Корин Алексей Михайлович | страница 2



– Не ропщи, – говорил Сорокин, – а лучше обратись к нему с молитвой.

– А разве я против этого? – продолжал Н. – Я уже и в Троице-Сергиево ездил.

– Ездил? Это хорошо, молодой человек, это тебе помочь может. Пусти-ка меня на свое место, у тебя на рисунке что-то ноги не ладятся, поубавь маленько.

А Н. напевал:

– Вяжу, что не выходят, а не знаю, как исправить. Между прочим, настоятель в Троице просил передать вам поклон.

– Настоятель, говоришь? А ты его знаешь? Спасибо, спасибо, дружок! Дай-ка уголек, я вот ноги урежу.

И Сорокин садился рисовать. Один раз Н. даже купил просфору в соседней церкви и принес ее Сорокину как подарок от архимандрита Сергиевской лавры, за что Сорокин исправил весь его рисунок, и Н. получил за него хороший номер.

Другой Сорокин, Евграф, славился как прекрасный рисовальщик. Про него говорили, что он может нарисовать натурщика по памяти, посмотрев на него один раз или начав рисунок с пальца на ноге натурщика. Конечно, если и было что-либо подобное, то рисунок был условным и едва ли мог передать действительную, живую натуру.

Московское училище живописи, ваяния и зодчества, содержавшееся на средства Московского художественного общества и имевшее в составе преподавателей молодые силы, более отвечало запросам времени, чем Академия художеств. В нем царил живой дух и была уже увязка с русской действительностью; оно шире открывало двери талантливой молодежи из разных, преимущественно бедных, слоев общества, стремившейся к искусству со всех концов России.

Учились в Училище – подросток крестьянский, маляр, монах-иконописец, студент университета, был даже старый генерал в положении вольного посетителя. А вольные посетители ничем не отличались от учеников, к ним предъявлялись по искусству общие для всех требования, они избавлялись только от занятий по наукам.

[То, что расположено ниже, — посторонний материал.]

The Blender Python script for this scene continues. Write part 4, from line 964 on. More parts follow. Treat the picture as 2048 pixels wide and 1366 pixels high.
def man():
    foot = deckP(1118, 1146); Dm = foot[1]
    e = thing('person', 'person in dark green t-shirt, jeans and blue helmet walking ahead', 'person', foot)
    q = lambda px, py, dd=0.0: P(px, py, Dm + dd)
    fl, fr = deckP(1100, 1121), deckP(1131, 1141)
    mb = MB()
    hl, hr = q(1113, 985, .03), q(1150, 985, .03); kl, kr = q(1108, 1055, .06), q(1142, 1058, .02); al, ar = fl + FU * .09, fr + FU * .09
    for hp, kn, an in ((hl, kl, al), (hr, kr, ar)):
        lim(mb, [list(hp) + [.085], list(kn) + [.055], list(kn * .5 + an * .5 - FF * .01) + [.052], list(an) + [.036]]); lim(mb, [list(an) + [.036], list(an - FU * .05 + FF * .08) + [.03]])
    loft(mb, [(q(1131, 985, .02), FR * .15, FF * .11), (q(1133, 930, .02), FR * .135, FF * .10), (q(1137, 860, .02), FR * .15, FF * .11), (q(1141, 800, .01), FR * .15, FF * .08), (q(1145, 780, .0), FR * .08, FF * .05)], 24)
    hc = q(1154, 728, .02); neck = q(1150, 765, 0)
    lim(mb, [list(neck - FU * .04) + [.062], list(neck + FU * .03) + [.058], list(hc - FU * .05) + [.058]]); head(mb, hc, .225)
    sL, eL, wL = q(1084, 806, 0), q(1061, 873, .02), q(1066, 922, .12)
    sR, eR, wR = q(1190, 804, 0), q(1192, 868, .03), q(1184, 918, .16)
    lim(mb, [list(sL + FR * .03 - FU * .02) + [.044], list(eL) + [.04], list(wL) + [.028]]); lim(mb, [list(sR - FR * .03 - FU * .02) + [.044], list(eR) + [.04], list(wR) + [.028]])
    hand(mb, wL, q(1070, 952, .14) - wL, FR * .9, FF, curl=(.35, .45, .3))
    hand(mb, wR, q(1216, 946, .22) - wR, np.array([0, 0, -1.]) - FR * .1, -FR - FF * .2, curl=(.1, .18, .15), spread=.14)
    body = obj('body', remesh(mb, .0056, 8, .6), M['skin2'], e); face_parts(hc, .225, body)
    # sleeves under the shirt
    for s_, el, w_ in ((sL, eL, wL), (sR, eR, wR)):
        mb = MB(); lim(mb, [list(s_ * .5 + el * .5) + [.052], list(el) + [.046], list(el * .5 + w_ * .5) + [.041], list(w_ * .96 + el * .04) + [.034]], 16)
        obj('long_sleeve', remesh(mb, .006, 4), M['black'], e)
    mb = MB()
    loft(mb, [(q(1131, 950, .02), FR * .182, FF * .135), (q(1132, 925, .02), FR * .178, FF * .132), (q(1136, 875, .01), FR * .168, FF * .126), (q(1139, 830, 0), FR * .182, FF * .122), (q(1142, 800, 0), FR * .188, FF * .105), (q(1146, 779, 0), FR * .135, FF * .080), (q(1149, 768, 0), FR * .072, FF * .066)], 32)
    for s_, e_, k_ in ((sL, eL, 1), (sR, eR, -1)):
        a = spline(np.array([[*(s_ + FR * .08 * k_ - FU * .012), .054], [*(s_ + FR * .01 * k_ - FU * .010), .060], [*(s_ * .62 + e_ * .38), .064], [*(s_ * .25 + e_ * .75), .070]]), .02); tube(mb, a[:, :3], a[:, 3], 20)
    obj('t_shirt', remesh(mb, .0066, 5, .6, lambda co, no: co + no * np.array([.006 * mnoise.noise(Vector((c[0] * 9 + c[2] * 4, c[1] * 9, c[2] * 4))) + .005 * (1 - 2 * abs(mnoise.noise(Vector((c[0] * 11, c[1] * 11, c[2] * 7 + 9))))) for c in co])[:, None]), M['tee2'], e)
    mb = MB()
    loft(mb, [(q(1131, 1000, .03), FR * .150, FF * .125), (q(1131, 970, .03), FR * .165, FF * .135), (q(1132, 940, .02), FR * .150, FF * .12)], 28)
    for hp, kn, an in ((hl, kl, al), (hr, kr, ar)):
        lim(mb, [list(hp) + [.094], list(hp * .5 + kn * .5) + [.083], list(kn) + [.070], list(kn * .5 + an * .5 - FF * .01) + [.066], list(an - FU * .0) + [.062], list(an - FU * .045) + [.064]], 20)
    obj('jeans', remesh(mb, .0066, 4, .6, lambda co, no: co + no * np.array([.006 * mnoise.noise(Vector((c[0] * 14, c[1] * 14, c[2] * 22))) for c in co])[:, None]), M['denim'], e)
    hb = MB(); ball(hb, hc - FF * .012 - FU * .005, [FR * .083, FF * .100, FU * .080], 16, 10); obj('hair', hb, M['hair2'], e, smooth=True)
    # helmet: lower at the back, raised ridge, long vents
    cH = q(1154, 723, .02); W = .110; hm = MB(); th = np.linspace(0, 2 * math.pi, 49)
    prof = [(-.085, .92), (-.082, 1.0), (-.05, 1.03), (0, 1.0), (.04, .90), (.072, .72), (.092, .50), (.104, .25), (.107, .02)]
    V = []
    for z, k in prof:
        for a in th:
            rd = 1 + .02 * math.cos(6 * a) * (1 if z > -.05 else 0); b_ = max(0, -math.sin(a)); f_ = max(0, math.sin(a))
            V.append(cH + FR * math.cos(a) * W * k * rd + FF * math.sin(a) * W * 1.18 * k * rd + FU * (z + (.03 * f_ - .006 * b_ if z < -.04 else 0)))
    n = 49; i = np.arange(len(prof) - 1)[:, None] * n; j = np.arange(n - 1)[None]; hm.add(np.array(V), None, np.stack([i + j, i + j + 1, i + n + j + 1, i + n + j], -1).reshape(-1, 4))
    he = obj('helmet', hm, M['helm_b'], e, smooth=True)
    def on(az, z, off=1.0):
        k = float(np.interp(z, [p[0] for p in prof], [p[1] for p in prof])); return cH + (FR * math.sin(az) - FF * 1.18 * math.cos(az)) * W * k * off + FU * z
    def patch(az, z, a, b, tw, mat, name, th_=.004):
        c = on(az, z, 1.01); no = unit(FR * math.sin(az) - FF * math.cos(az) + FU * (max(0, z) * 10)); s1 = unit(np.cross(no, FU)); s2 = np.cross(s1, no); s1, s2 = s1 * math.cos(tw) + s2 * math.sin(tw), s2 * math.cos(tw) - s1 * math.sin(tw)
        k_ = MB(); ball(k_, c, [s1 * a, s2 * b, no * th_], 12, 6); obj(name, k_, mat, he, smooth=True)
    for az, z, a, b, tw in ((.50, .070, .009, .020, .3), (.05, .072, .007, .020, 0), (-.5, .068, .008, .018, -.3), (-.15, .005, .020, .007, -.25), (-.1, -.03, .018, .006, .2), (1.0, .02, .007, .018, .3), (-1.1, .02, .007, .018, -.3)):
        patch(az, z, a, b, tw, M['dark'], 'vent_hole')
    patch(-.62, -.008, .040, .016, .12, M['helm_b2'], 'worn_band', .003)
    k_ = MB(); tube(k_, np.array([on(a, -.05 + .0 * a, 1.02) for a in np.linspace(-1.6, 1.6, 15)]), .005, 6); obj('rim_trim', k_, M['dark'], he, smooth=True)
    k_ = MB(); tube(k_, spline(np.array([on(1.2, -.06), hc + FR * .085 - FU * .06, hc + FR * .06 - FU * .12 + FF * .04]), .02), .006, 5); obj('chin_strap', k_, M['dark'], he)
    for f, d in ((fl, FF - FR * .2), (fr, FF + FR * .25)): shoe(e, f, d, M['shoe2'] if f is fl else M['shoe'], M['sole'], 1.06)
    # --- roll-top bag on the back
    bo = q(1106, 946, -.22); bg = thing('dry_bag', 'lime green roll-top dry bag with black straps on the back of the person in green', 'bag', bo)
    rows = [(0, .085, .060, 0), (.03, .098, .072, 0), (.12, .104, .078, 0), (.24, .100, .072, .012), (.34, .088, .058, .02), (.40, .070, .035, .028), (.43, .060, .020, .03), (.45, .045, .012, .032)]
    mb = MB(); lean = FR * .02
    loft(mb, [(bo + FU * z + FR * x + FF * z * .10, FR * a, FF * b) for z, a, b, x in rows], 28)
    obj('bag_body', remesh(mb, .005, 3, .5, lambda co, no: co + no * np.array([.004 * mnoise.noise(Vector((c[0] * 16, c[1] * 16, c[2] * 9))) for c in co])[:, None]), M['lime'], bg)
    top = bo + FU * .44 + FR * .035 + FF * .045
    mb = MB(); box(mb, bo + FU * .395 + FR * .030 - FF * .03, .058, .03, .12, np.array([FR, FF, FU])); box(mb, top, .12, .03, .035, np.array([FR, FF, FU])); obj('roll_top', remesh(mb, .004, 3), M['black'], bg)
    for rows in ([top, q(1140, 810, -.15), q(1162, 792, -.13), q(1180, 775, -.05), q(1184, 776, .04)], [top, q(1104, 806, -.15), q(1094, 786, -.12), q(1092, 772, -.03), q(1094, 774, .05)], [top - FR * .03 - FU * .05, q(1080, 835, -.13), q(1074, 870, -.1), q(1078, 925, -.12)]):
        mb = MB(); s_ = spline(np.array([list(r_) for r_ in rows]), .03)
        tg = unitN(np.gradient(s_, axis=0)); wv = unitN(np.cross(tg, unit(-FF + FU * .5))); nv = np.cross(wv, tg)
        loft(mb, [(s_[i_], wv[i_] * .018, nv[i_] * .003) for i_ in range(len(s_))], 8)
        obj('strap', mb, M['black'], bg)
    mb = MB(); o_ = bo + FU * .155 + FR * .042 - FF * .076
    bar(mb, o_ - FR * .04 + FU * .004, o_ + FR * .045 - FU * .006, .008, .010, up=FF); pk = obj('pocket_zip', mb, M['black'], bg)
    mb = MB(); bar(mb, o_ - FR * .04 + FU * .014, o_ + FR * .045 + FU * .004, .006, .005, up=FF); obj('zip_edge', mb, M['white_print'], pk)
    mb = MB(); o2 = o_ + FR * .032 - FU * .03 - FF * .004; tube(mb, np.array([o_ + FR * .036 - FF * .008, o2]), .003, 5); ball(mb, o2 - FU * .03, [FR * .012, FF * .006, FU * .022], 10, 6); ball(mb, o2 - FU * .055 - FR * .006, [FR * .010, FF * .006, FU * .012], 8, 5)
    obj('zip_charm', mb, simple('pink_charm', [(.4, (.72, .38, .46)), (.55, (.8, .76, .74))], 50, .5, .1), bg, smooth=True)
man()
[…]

Генерал, когда аудитория притихала за работой, часто декламировал любимые им стихи Жуковского:

Окрест него могучий бор,
Утё-осы под ногами,
Туманен вид полей и гор
– Тума-а-ны над водами…

и спрашивал преподавателей, когда к нему придет вдохновение.

Прянишников отвечал:

– Потерпите, ваше превосходительство, немножечко осталось, скоро и у вас появится.

Корин, учась в училище, должен был зарабатывать на свое существование: писал образа, портреты и все, что давало хоть некоторый заработок. Жил он в знаменитой Ляпинке – общежитии для учащихся, построенном купцом Ляпиным. Там в комнатах по три-четыре человека теснилось студенчество, не имевшее средств платить за частную квартиру. Жизнь в Ляпинке, как и в Училище, слагалась в настоящую богему. Здесь процветало озорство, дебош и зарождалось пьянство. Много талантливых натур получало здесь злокачественную прививку, калечившую в дальнейшем их жизнь. Не избежал всего этого и Корин. Его мягкая, а порой слабая натура не могла бороться с влиянием прежних друзей-иконописцев, у которых слово «веселие» непременно связывалось с глаголом «пити». Они являлись к нему, когда он перешел из Ляпинки в номера, с выпивкой и закуской и тянули его в тину низкопробной богемщины.